The notices of deficiency state:
"It is determined that the jointly owned securities described as items 1 to 11 inclusive of Schedule E of the return are includible in the gross estate under section 2040 of the Internal Revenue Code. Accordingly, the reported value of the taxable estate is increased $160,383.19."
On brief respondent renewed his efforts to raise the issue that the original transfer of St. Dunstans by decedent to her two daughters was tainted. In his brief respondent argues that the transfer was not a completed gift and, therefore, the Harvey, Swartz, and First National Bank of Kansas City cases, referred to above, are distinguishable. In effect respondent seeks to advance virtually the same argument which we disallowed at the trial of the instant case, and we think that petitioners are no less disadvantaged now by respondent's failure to plead his "incompleted gift" theory than they were then. "The taxpayer works at an extreme disadvantage in trying to invalidate deficiency assessments if he does not specifically know why the Commissioner is challenging the taxpayer." See Commissioner v.

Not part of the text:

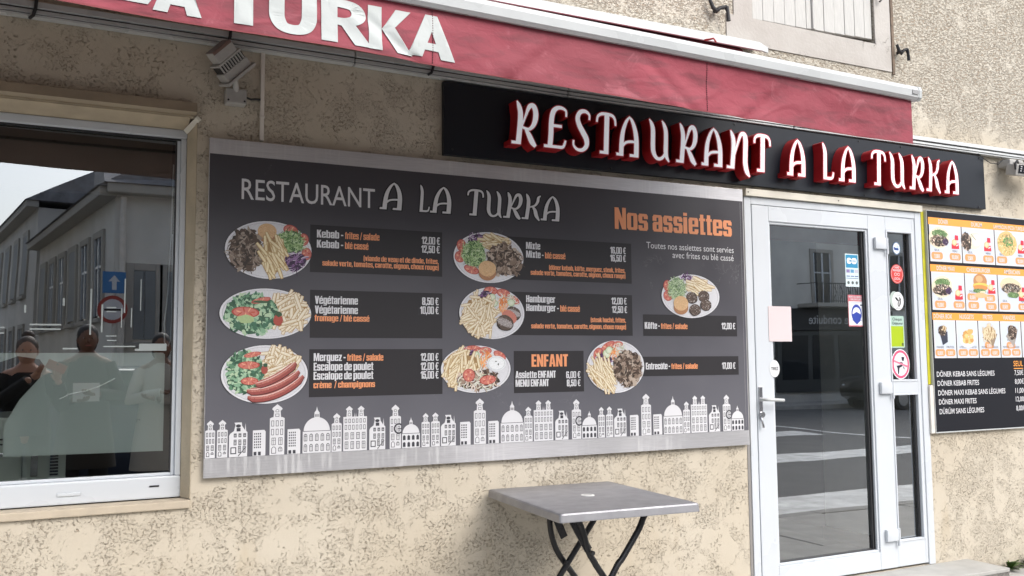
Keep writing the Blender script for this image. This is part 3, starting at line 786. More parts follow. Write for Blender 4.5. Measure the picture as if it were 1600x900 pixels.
MB().box(3.452, 3.478, -.012, -.0045, 1.02, 1.20, .004).build('back_plate', M_CHROME, hd)
MB().tube([(3.465, -.005, 1.128), (3.465, -.05, 1.128), (3.475, -.058, 1.128), (3.50, -.06, 1.127), (3.585, -.06, 1.122)], [.010, .009, .0095, .0095, .0085], 12).build('lever', M_WHITEAL, hd)
MB().tube([(3.465, -.0125, 1.045), (3.465, -.024, 1.045)], .016, 16).build('lock_cylinder', M_CHROME, hd)
MB().tube([(3.462, -.012, 1.03), (3.462, -.022, 1.0), (3.468, -.022, .975)], .007, 10).build('key_cover', M_CHROME, hd)
# trim above the door
MB().box(3.389, 4.806, -.024, -.0005, 2.2605, 2.300, .002).build('door_head_trim', M_PVC_OLD, house)
for x in (3.405, 4.09): MB().tube([(x, -.0245, 2.28), (x, -.026, 2.28)], .004, 8).build('screw', M_GASKET, house)
MB().box(4.812, 4.838, -.006, 0, 1.185, 2.27, .003).build('yellow_foam_strip', mat('yellow_foam', (.55, .52, .03), .7, bump=.003, bscale=40, var=.15, vscale=14), house)
MB().box(3.366, 3.3845, -.003, .0, -.1, .9, .002).build('gap_strip', mat('grey_gap_strip', (.25, .24, .23), .6), house)  # grey strip drawn for the dark gap beside the door frame
MB().box(3.203, 5.097, -.282, .05, -.12, .0745, .006).build('step_base', mat('rough_step_base', (.17, .16, .145), .95, bump=.006, bscale=70, var=.3, vscale=50), house)
st = MB().box(3.2, 5.10, -.285, .06, .075, .0985, .006).build('door_step', mat('concrete_step', (.40, .395, .37), .85, bump=.0015, bscale=70, var=.15, vscale=6), house)
# room behind the door
rm = MB()
rm.box(3.12, 3.2, 5.1, 6.0, -.2, 3.0); rm.box(3.12, 6, 6.0, 6.1, -.2, 3.0); rm.box(3.2, 6, 2.6, 6.0, 2.75, 2.85); rm.box(3.2, 6, T, .45, 2.75, 2.85); rm.box(6, 6.1, .93, 6.0, -.2, 2.85)  # ceiling gap added so sky light reaches the hall side wall
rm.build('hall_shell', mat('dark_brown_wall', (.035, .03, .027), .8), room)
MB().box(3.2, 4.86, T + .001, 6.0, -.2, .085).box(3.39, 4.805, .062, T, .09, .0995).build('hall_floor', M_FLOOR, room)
MB().box(4.86, 4.95, .345, .93, .085, 2.75).box(4.95, 6, .85, .93, .085, 2.75).build('hall_side_wall', M_ROOMGREEN, room)
MB().box(4.845, 4.859, .345, .945, .0855, .178, .002).build('skirting_board', M_SKIRT, room)
MB().box(3.30, 4.82, .36, .42, 2.095, 2.5).build('red_reflection_panel', mat('burgundy_panel', (.25, .04, .045), .8), room)  # added burgundy panel imitating the red reflection at the top of the door glass

# shutter catches
def catch(x, z, mir, label):
    t = thing('shutter_catch', label, 'shutter catch', (x, 0, z), 'wrought iron shutter catches')
    MB().tube([(0, .0, 0), (0, -.05, 0)], [.012, .009]).build('pin', M_IRON, t)
    MB().tube([(-.055 * mir, -.03, .045), (-.035 * mir, -.034, .0), (-.02 * mir, -.045, -.02), (.0, -.05, .0), (.04 * mir, -.055, .012)], [.009, .012, .013, .011, .010]).build('arm', M_IRON, t)
    MB().tube([(.04 * mir, -.055, .012), (.045 * mir, -.06, -.02), (.047 * mir, -.062, -.07)], [.013, .010, .012]).build('weight', M_IRON, t)
    return t
catch(3.222, 3.295, 1, 'black iron shutter catch on the wall left of the shuttered window')
t2 = catch(4.668, 3.268, 1, 'black iron shutter catch on the wall right of the shuttered window')
t2.scale = (.62, 1, .9)

# cable rail along the wall -----------------------------------
rail = thing('cable_rail', 'long double aluminium cable rail running along the wall under the awning', 'cable rail', (0, 0, 0))
def rz_(x):
    ks = [(-6, .04), (-.07, .012), (2.0, -.018), (3.9, -.014), (5.2, -.008), (8, 0)]
    for (p, q), (r, t_) in zip(ks[:-1], ks[1:]):
        if p <= x <= r: return q + (t_ - q) * (x - p) / (r - p)
    return 0
def rail_bar(m_, prof, a, b):
    m_.loft([[(x, p[0], p[1] + rz_(x)) for p in prof] for x in (a, b)])
for a, b in ((-5, 1.14), (1.146, 2.24), (2.246, 3.74), (3.75, 7.6)):
    m_ = MB()
    rail_bar(m_, [(-.052, 2.722), (-.048, 2.746), (-.002, 2.748), (-.002, 2.722)], a, b)
    rail_bar(m_, [(-.046, 2.7005), (-.042, 2.7145), (-.002, 2.7145), (-.002, 2.7005)], a, b)
    rail_bar(m_, [(-.040, 2.6885), (-.040, 2.6965), (-.002, 2.6965), (-.002, 2.6885)], a, b)
    m_.build('rail_section', M_WHITEAL, rail)
    m_ = MB(); rail_bar(m_, [(-.034, 2.6975), (-.034, 2.7445), (-.0015, 2.7445), (-.0015, 2.6975)], a, b); m_.build('rail_core', mat('dark_rail_core', (.06, .05, .045), .6), rail)
for x in (-.124, .60, 1.515):
    MB().tube([(x, -.05, 2.79), (x, -.062, 2.75), (x - .002, -.06, 2.72), (x - .010, -.055, 2.69), (x - .022, -.04, 2.683)], .0065, 8).build('cable_hook', M_BLACK, rail)
cdt = thing('cable_conduit', 'narrow vertical cable conduit between the cable rail and the large menu board', 'conduit', (0, 0, 0))
MB().box(.735, .752, -.016, 0, 2.30, 2.688, .003).build('channel', M_CONDUIT, cdt)
MB().box(.733, .754, -.018, 0, 2.40, 2.408, .002).build('clip', M_CONDUIT, cdt)
lp = MB().tube([(5.33, -.034, 2.69), (5.38, -.04, 2.655), (5.45, -.045, 2.625), (5.53, -.045, 2.625), (5.58, -.04, 2.66), (5.60, -.02, 2.685)], .003, 6)
tag(lp.build('loose_cable', M_BLACK), 'thin grey cable looping under the rail at the right end of the black sign', 'cable')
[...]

Transport Mfg. Equip. Co., 478 F.2d 731, 735 (8th Cir. 1973), affg. Riss v. Commissioner, 56 T.C. 388 (1971) and 57 T.C. 469 (1971). In the interest of justice and fair play, we conclude that respondent cannot rely on this new theory raised in post-trial briefs.
In his answer and by stipulation, respondent effectively admitted a transfer of title of St. Dunstans to the two daughters on Apr. 4, 1946, a fact that he cannot now deny. Also, viewing the facts in the instant case, we are convinced that, under Maryland law, the conveyance on that date was a completed gift. Md. Ann. Code art. 21, sec. 1 (1939); see Nickel v. Brown, 75 Md. 172, 186 (1892). The evidence on which respondent relies is testimony from a witness who evidently had not been interviewed or otherwise given an opportunity to refresh her recollection about events which occurred over 30 years before the trial. Statements such as "I really don't know," "I'm not aware," and "I just simply don't recall" pervade the transcript of her testimony. In holding that respondent may not raise the incompleted gift theory, a factual issue, we do not intend to depart from the rule that, in an appropriate case, a deficiency may be approved on the basis of reasons other than those relied upon by the Commissioner. See Wilkes-Barre Carriage Co. v. Commissioner, 39 T.C. 839, 845 (1963), affd. 332 F.2d 421 (2d Cir. 1964).
Finally, we think that the facts clearly indicate that transferee liability has been established for O'Donoghue's estate pursuant to section 6324(a)(2) and section 6901(a)(1)(A) and (h) and that transferee of transferee liability has been established under those sections for her five surviving children — Stuart G. Buppert II, Karen T. B. Richwine, Barclay B. Buppert, Hobart C. Buppert II, and Katherine Buppert Miller — all petitioners herein. As transferees and transferees of a transferee, the liability of each of these petitioners for tax due from the decedent's estate is limited to the value of the transferred property when received by that transferee in his own right. Drake v. Commissioner, 30 B.T.A. 475, 478 (1934) (transferee liability); O'Brien v. Commissioner, 20 B.T.A. 167, 168-169 (1930) (transferee liability); Atlas Plywood Co. v. Commissioner, 17 B.T.A. 156, 160 (1929) (transferee of transferee liability).
Sec. 6324(a)(2) provides in pertinent part as follows:
(2) LIABILITY OF TRANSFEREES AND OTHERS. — If the estate tax imposed by chapter 11 is not paid when due, then the spouse, transferee, trustee (except the trustee of an employees' trust which meets the requirements of section 401(a)), surviving tenant, person in possession of the property by reason of the exercise, nonexercise, or release of a power of appointment, or beneficiary, who receives, or has on the date of the decedent's death, property included in the gross estate under sections 2034 to 2042, inclusive, to the extent of the value, at the time of the decedent's death, of such property, shall be personally liable for such tax. * * *
Sec. 6901(a)(1)(A) and (h) provides as follows:
(a) METHOD OF COLLECTION. — The amounts of the following liabilities shall, except as hereinafter in this section provided, be assessed, paid, and collected in the same manner and subject to the same provisions and limitations as in the case of the taxes with respect to which the liabilities were incurred:
(1) INCOME, ESTATE, AND GIFT TAXES. —
(A) TRANSFEREES. — The liability, at law or in equity, of a transferee of property —
(i) of a taxpayer in the case of a tax imposed by subtitle A (relating to income taxes),
(ii) of a decedent in the case of a tax imposed by chapter 11 (relating to estate taxes), or
(iii) of a donor in the case of a tax imposed by chapter 12 (relating to gift taxes),
* * * * * * *
(h) DEFINITION OF TRANSFEREE. — As used in this section, the term "transferee" includes donee, heir, legatee, devisee, and distributee, and with respect to estate taxes, also includes any person who, under section 6324(a)(2), is personally liable for any part of such tax.
To reflect the foregoing,
Decisions will be entered under Rule 155.